Taste of New York
I don't know about you, but I think New York Magazine gave me free passes to its Taste of New York event because of my photography skills. I mean with a picture like this, what else could it be?
Ok, that's a pretty bad picture but, in its own particular way it gives you a sense of the room: chefs, foodies, lights, cameras, suits, dresses, hair, tablecloths. Ilan Hall from Top Chef was there, as were all the bloggers--Eater, Grub Street, NYC Nosh--plus other journalists, media types, and, of course, New York's favorite chefs. But there was one person there who was happier than anyone else--a certain someone who, after going last year--begged me to take him again....
Yes, that's Craig with Jean-George's goat cheese parfait, an amazing amalgam of texture and flavor. I remember beets and, of course the goat cheese, but not much else: it was certainly a highlight.
The real highlight for both of us, though, was Dan Barber's contribution: "V-8 Juice" with some kind of panna cotta from Blue Hill Stone Barns. Don't you love the presentation?
That's a cracker with garden greens resting on each glass. You eat the cracker, then you scoop up the panna cotta with a spoon from the bottom of the glass and finish by shooting the V-8 juice. It was surprising and refreshing and inspired: at a big city event, it was a welcome dose of the country and as far away from cliche (tuna tartare, anyone?) as you can get at an event like this.
We spoke to Dan for a bit, and he said he was burned a bit last year after someone criticized him for serving raw multi-colored cauliflower straight from the farm. I told him, truthfully, that it was one of the more memorable bites that we'd had. But I suppose what makes a chef great is how they absorb criticism; some get defensive, but others (like Dan) use the criticism as a launching pad to do something better. And this year's dish was certainly a testament to that.

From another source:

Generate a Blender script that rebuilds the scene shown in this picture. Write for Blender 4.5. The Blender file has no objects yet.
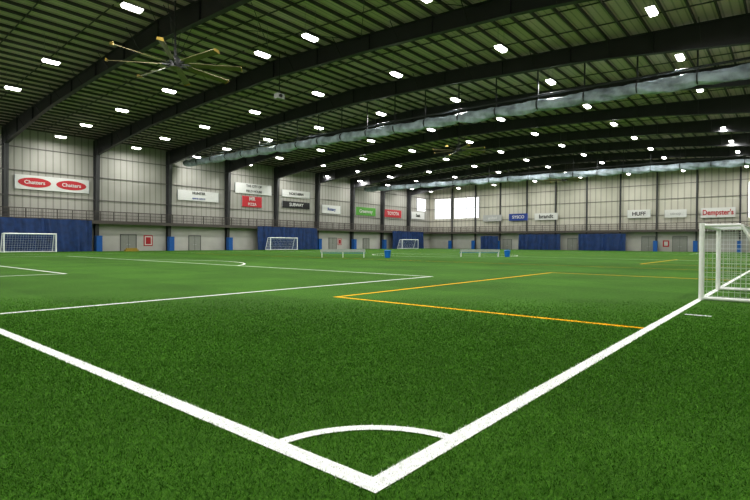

I was incredibly flattered to be recognized by a chef whose name I immediately recognized: Marco Canora of Hearth (which I love) and Insieme (where I've never been). He was serving pumpkin tortellini and it was fantastic: it's one of those dishes that never fails to impress (I've had it at Babbo) and I hope to make it at home some day.
I spoke to Wylie Dufresne for a moment and asked him about the popcorn soup he was serving.
"It's simple," he said. "It's just popcorn and water."
It was a strange soup--some people around us didn't like it--but I'm always impressed by anyone who takes chances, and Wylie is probably one of the biggest risk takers in New York. (I still need to get to wd-50.)
Some of the best bites of the evening were the desserts. Daniel's pastry chef made an incredible hazelnut cream that I devoured in just a few bites:
The best, though, was this confection from Payard: a milk chocolate morsel with caramel inside and--here's the best part--salt sprinkled on top:
That salt knocked it out of the ballpark. Amazing what salt can do for a dessert.
In conclusion, this was again a very fun event; a great chance to mingle with chefs and other food writers. It's truly fascinating to see what chefs come up with when presented with an opportunity like this: I know a certain someone who can't wait to see what they do again next year.